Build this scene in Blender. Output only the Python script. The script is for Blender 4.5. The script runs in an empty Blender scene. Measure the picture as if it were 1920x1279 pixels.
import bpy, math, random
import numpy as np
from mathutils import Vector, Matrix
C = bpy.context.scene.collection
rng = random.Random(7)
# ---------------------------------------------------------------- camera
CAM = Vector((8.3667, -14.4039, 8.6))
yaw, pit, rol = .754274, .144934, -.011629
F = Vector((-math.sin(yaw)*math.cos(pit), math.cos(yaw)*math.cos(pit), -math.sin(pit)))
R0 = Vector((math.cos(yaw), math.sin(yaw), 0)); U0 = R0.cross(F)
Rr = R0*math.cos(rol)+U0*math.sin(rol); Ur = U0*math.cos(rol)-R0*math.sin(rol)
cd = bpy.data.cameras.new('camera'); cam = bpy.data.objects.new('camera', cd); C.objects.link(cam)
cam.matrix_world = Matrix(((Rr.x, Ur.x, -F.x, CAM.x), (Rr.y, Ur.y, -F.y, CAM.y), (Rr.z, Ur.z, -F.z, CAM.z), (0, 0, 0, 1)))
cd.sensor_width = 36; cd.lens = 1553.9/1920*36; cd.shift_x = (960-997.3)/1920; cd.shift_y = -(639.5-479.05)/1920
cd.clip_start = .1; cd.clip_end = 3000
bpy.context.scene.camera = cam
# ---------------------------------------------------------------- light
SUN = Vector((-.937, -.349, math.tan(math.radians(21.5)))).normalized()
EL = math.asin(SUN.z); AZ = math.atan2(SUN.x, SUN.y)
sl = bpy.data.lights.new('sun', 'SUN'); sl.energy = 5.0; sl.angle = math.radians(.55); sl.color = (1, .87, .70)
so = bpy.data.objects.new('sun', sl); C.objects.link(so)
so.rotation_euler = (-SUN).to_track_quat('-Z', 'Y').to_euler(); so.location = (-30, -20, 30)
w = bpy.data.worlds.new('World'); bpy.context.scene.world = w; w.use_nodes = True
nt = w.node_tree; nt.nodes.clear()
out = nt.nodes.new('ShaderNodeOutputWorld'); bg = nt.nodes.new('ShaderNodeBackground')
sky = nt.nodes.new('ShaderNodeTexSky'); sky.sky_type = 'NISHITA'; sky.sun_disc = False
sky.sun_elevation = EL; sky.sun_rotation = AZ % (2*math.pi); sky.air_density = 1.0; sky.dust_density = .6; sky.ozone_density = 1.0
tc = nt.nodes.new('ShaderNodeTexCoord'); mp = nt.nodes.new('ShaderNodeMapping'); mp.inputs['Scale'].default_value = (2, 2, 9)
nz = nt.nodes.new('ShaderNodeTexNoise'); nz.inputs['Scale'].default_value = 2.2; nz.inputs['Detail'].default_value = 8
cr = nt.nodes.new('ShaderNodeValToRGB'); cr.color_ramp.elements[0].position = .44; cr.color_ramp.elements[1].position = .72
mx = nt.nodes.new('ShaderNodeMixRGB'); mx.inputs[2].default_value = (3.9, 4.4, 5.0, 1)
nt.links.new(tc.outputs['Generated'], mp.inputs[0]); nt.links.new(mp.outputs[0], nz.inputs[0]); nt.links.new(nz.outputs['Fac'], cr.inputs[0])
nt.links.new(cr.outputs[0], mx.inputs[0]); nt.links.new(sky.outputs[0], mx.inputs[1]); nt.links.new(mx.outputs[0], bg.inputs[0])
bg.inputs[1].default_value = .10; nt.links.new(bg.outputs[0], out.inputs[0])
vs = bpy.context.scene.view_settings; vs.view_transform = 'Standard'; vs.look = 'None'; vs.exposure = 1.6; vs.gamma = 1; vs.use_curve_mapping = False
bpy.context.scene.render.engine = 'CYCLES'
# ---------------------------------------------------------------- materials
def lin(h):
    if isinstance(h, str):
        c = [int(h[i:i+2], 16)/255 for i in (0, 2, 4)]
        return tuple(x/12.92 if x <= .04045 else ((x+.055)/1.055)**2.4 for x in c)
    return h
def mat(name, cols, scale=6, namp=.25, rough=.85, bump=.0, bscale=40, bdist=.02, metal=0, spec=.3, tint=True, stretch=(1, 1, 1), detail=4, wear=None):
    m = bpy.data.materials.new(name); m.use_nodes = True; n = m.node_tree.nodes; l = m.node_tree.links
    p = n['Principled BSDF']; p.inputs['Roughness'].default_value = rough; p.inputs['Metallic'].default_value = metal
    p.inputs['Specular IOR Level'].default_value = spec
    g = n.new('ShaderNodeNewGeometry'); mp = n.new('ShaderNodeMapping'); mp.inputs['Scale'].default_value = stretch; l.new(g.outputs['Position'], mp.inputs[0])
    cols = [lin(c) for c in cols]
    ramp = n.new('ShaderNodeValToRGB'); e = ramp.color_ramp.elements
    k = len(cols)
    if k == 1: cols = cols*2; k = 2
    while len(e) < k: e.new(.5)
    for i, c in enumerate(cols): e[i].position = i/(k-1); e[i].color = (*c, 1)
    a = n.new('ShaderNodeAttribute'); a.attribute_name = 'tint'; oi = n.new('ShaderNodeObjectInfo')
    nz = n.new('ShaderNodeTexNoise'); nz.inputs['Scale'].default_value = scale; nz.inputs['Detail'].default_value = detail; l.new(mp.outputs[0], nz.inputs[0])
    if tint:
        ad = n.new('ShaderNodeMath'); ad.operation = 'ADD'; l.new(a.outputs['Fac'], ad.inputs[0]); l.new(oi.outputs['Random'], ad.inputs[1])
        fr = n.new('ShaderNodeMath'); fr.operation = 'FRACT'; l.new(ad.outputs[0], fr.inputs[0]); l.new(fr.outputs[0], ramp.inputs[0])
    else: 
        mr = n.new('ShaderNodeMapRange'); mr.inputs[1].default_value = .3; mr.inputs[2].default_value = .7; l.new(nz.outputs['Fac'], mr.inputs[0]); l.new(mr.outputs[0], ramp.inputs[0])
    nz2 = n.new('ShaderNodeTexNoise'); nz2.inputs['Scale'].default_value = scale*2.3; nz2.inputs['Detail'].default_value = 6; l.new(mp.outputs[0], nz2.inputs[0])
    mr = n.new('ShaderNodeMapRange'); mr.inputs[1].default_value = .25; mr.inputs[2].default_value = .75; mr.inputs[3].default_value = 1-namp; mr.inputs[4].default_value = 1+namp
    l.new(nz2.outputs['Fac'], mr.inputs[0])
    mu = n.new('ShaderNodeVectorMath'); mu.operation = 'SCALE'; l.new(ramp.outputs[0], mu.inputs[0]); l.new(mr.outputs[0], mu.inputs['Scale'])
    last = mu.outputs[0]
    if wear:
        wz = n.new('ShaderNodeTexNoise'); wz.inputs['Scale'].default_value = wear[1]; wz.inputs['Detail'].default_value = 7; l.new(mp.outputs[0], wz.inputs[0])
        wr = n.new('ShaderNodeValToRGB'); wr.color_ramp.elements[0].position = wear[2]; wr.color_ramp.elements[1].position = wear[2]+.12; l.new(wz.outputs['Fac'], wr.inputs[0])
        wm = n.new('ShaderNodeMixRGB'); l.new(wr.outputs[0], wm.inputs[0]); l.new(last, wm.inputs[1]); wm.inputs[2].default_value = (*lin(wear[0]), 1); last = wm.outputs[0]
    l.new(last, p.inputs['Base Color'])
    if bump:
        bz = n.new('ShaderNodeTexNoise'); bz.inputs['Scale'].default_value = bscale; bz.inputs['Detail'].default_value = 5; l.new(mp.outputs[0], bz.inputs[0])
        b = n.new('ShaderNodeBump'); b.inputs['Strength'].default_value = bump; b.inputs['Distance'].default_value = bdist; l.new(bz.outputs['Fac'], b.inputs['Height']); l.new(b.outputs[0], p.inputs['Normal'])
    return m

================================

▸ **WHAT TO PRODUCE**
Write each line above out exactly.

▸ **WRITTEN SOLUTION**
Build this scene in Blender. Output only the Python script. The script is for Blender 4.5. The script runs in an empty Blender scene. Measure the picture as if it were 1920x1279 pixels.
import bpy, math, random
import numpy as np
from mathutils import Vector, Matrix
C = bpy.context.scene.collection
rng = random.Random(7)
# ---------------------------------------------------------------- camera
CAM = Vector((8.3667, -14.4039, 8.6))
yaw, pit, rol = .754274, .144934, -.011629
F = Vector((-math.sin(yaw)*math.cos(pit), math.cos(yaw)*math.cos(pit), -math.sin(pit)))
R0 = Vector((math.cos(yaw), math.sin(yaw), 0)); U0 = R0.cross(F)
Rr = R0*math.cos(rol)+U0*math.sin(rol); Ur = U0*math.cos(rol)-R0*math.sin(rol)
cd = bpy.data.cameras.new('camera'); cam = bpy.data.objects.new('camera', cd); C.objects.link(cam)
cam.matrix_world = Matrix(((Rr.x, Ur.x, -F.x, CAM.x), (Rr.y, Ur.y, -F.y, CAM.y), (Rr.z, Ur.z, -F.z, CAM.z), (0, 0, 0, 1)))
cd.sensor_width = 36; cd.lens = 1553.9/1920*36; cd.shift_x = (960-997.3)/1920; cd.shift_y = -(639.5-479.05)/1920
cd.clip_start = .1; cd.clip_end = 3000
bpy.context.scene.camera = cam
# ---------------------------------------------------------------- light
SUN = Vector((-.937, -.349, math.tan(math.radians(21.5)))).normalized()
EL = math.asin(SUN.z); AZ = math.atan2(SUN.x, SUN.y)
sl = bpy.data.lights.new('sun', 'SUN'); sl.energy = 5.0; sl.angle = math.radians(.55); sl.color = (1, .87, .70)
so = bpy.data.objects.new('sun', sl); C.objects.link(so)
so.rotation_euler = (-SUN).to_track_quat('-Z', 'Y').to_euler(); so.location = (-30, -20, 30)
w = bpy.data.worlds.new('World'); bpy.context.scene.world = w; w.use_nodes = True
nt = w.node_tree; nt.nodes.clear()
out = nt.nodes.new('ShaderNodeOutputWorld'); bg = nt.nodes.new('ShaderNodeBackground')
sky = nt.nodes.new('ShaderNodeTexSky'); sky.sky_type = 'NISHITA'; sky.sun_disc = False
sky.sun_elevation = EL; sky.sun_rotation = AZ % (2*math.pi); sky.air_density = 1.0; sky.dust_density = .6; sky.ozone_density = 1.0
tc = nt.nodes.new('ShaderNodeTexCoord'); mp = nt.nodes.new('ShaderNodeMapping'); mp.inputs['Scale'].default_value = (2, 2, 9)
nz = nt.nodes.new('ShaderNodeTexNoise'); nz.inputs['Scale'].default_value = 2.2; nz.inputs['Detail'].default_value = 8
cr = nt.nodes.new('ShaderNodeValToRGB'); cr.color_ramp.elements[0].position = .44; cr.color_ramp.elements[1].position = .72
mx = nt.nodes.new('ShaderNodeMixRGB'); mx.inputs[2].default_value = (3.9, 4.4, 5.0, 1)
nt.links.new(tc.outputs['Generated'], mp.inputs[0]); nt.links.new(mp.outputs[0], nz.inputs[0]); nt.links.new(nz.outputs['Fac'], cr.inputs[0])
nt.links.new(cr.outputs[0], mx.inputs[0]); nt.links.new(sky.outputs[0], mx.inputs[1]); nt.links.new(mx.outputs[0], bg.inputs[0])
bg.inputs[1].default_value = .10; nt.links.new(bg.outputs[0], out.inputs[0])
vs = bpy.context.scene.view_settings; vs.view_transform = 'Standard'; vs.look = 'None'; vs.exposure = 1.6; vs.gamma = 1; vs.use_curve_mapping = False
bpy.context.scene.render.engine = 'CYCLES'
# ---------------------------------------------------------------- materials
def lin(h):
    if isinstance(h, str):
        c = [int(h[i:i+2], 16)/255 for i in (0, 2, 4)]
        return tuple(x/12.92 if x <= .04045 else ((x+.055)/1.055)**2.4 for x in c)
    return h
def mat(name, cols, scale=6, namp=.25, rough=.85, bump=.0, bscale=40, bdist=.02, metal=0, spec=.3, tint=True, stretch=(1, 1, 1), detail=4, wear=None):
    m = bpy.data.materials.new(name); m.use_nodes = True; n = m.node_tree.nodes; l = m.node_tree.links
    p = n['Principled BSDF']; p.inputs['Roughness'].default_value = rough; p.inputs['Metallic'].default_value = metal
    p.inputs['Specular IOR Level'].default_value = spec
    g = n.new('ShaderNodeNewGeometry'); mp = n.new('ShaderNodeMapping'); mp.inputs['Scale'].default_value = stretch; l.new(g.outputs['Position'], mp.inputs[0])
    cols = [lin(c) for c in cols]
    ramp = n.new('ShaderNodeValToRGB'); e = ramp.color_ramp.elements
    k = len(cols)
    if k == 1: cols = cols*2; k = 2
    while len(e) < k: e.new(.5)
    for i, c in enumerate(cols): e[i].position = i/(k-1); e[i].color = (*c, 1)
    a = n.new('ShaderNodeAttribute'); a.attribute_name = 'tint'; oi = n.new('ShaderNodeObjectInfo')
    nz = n.new('ShaderNodeTexNoise'); nz.inputs['Scale'].default_value = scale; nz.inputs['Detail'].default_value = detail; l.new(mp.outputs[0], nz.inputs[0])
    if tint:
        ad = n.new('ShaderNodeMath'); ad.operation = 'ADD'; l.new(a.outputs['Fac'], ad.inputs[0]); l.new(oi.outputs['Random'], ad.inputs[1])
        fr = n.new('ShaderNodeMath'); fr.operation = 'FRACT'; l.new(ad.outputs[0], fr.inputs[0]); l.new(fr.outputs[0], ramp.inputs[0])
    else: 
        mr = n.new('ShaderNodeMapRange'); mr.inputs[1].default_value = .3; mr.inputs[2].default_value = .7; l.new(nz.outputs['Fac'], mr.inputs[0]); l.new(mr.outputs[0], ramp.inputs[0])
    nz2 = n.new('ShaderNodeTexNoise'); nz2.inputs['Scale'].default_value = scale*2.3; nz2.inputs['Detail'].default_value = 6; l.new(mp.outputs[0], nz2.inputs[0])
    mr = n.new('ShaderNodeMapRange'); mr.inputs[1].default_value = .25; mr.inputs[2].default_value = .75; mr.inputs[3].default_value = 1-namp; mr.inputs[4].default_value = 1+namp
    l.new(nz2.outputs['Fac'], mr.inputs[0])
    mu = n.new('ShaderNodeVectorMath'); mu.operation = 'SCALE'; l.new(ramp.outputs[0], mu.inputs[0]); l.new(mr.outputs[0], mu.inputs['Scale'])
    last = mu.outputs[0]
    if wear:
        wz = n.new('ShaderNodeTexNoise'); wz.inputs['Scale'].default_value = wear[1]; wz.inputs['Detail'].default_value = 7; l.new(mp.outputs[0], wz.inputs[0])
        wr = n.new('ShaderNodeValToRGB'); wr.color_ramp.elements[0].position = wear[2]; wr.color_ramp.elements[1].position = wear[2]+.12; l.new(wz.outputs['Fac'], wr.inputs[0])
        wm = n.new('ShaderNodeMixRGB'); l.new(wr.outputs[0], wm.inputs[0]); l.new(last, wm.inputs[1]); wm.inputs[2].default_value = (*lin(wear[0]), 1); last = wm.outputs[0]
    l.new(last, p.inputs['Base Color'])
    if bump:
        bz = n.new('ShaderNodeTexNoise'); bz.inputs['Scale'].default_value = bscale; bz.inputs['Detail'].default_value = 5; l.new(mp.outputs[0], bz.inputs[0])
        b = n.new('ShaderNodeBump'); b.inputs['Strength'].default_value = bump; b.inputs['Distance'].default_value = bdist; l.new(bz.outputs['Fac'], b.inputs['Height']); l.new(b.outputs[0], p.inputs['Normal'])
    return m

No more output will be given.